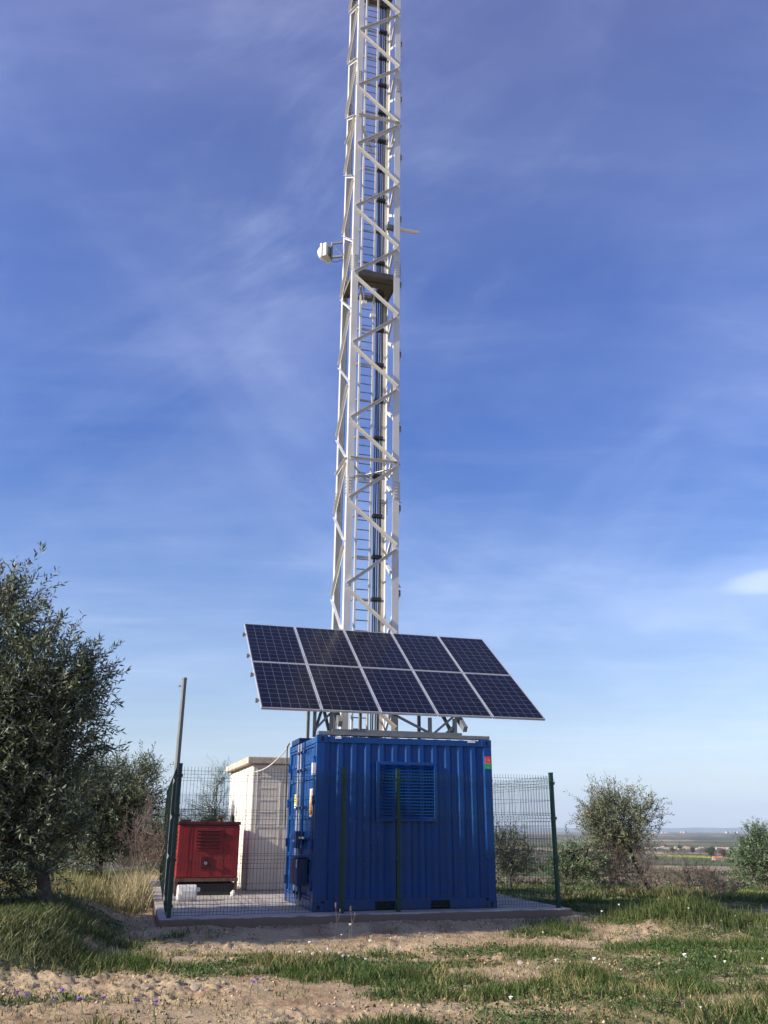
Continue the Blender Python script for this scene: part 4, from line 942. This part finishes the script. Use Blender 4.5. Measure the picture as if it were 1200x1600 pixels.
for i, (x, y, h, lab) in enumerate(((6.25, 23.8, 1.35, 'dry brown brushwood round the foot of the lone olive'), (7.35, 22.6, 1.0, 'dry brown brushwood right of the lone olive trunk'), (8.0, 22.4, .5, 'low dry brown brushwood farthest right of the lone olive'), (5.75, 24.2, 1.3, 'dry brown brushwood left under the lone olive crown'))):
    bare('dry_shrub', (x, y, gz(x, y)), h, 22, 40+i, lab, 'shrub', spread=.75, thick=.007, gen=2)

# ------------------------------------------------------------------ grass and herbs
def blades(P, H, col, rng, wd=.006, lean=.5):
    n = len(P); th = rng.uniform(0, 2*np.pi, n); ph = rng.uniform(0, 2*np.pi, n)
    wv = np.stack([np.cos(th), np.sin(th), 0*th], -1)*(wd*rng.uniform(.6, 1.4, n))[:, None]
    ld = np.stack([np.cos(ph), np.sin(ph), 0*ph], -1)*(H*lean*rng.uniform(.2, 1.1, n))[:, None]
    u_ = np.zeros((n, 3)); u_[:, 2] = H
    b0 = P - wv; b1 = P + wv; m0 = P + u_*.55 + ld*.35 - wv*.8; m1 = P + u_*.55 + ld*.35 + wv*.8; tp_ = P + u_*.95 + ld
    V = np.stack([b0, b1, m1, m0, tp_, tp_ + wv*.15], 1).reshape(-1, 3)
    k = (np.arange(n)*6)[:, None]; Fv = np.concatenate([k + np.array([0, 1, 2, 3]), k + np.array([3, 2, 5, 4])])
    return V, Fv, np.repeat(col, 6, 0)
def scatter(n, x0, x1, y0, y1, dens, rng):
    x = rng.uniform(x0, x1, n); y = rng.uniform(y0, y1, n); k = rng.uniform(0, 1, n) < dens(x, y); return x[k], y[k]
def infr(x, y, m=1.4): return np.abs(x) < (y*.46+.6)*m
rng = np.random.default_rng(77)
GV = []; GF = []; GT = []; off_ = 0
def addb(V, Fv, T):
    global off_
    GV.append(V); GF.append(Fv + off_); GT.append(T); off_ += len(V)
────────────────
### Description of the task:
Please extract exactly the lines of the data, from the first through the line containing "spread=.75, thick=.007, gen=2)", and add no pictures to the copy.

### Exercise output:
Continue the Blender Python script for this scene: part 4, from line 942. This part finishes the script. Use Blender 4.5. Measure the picture as if it were 1200x1600 pixels.
for i, (x, y, h, lab) in enumerate(((6.25, 23.8, 1.35, 'dry brown brushwood round the foot of the lone olive'), (7.35, 22.6, 1.0, 'dry brown brushwood right of the lone olive trunk'), (8.0, 22.4, .5, 'low dry brown brushwood farthest right of the lone olive'), (5.75, 24.2, 1.3, 'dry brown brushwood left under the lone olive crown'))):
    bare('dry_shrub', (x, y, gz(x, y)), h, 22, 40+i, lab, 'shrub', spread=.75, thick=.007, gen=2)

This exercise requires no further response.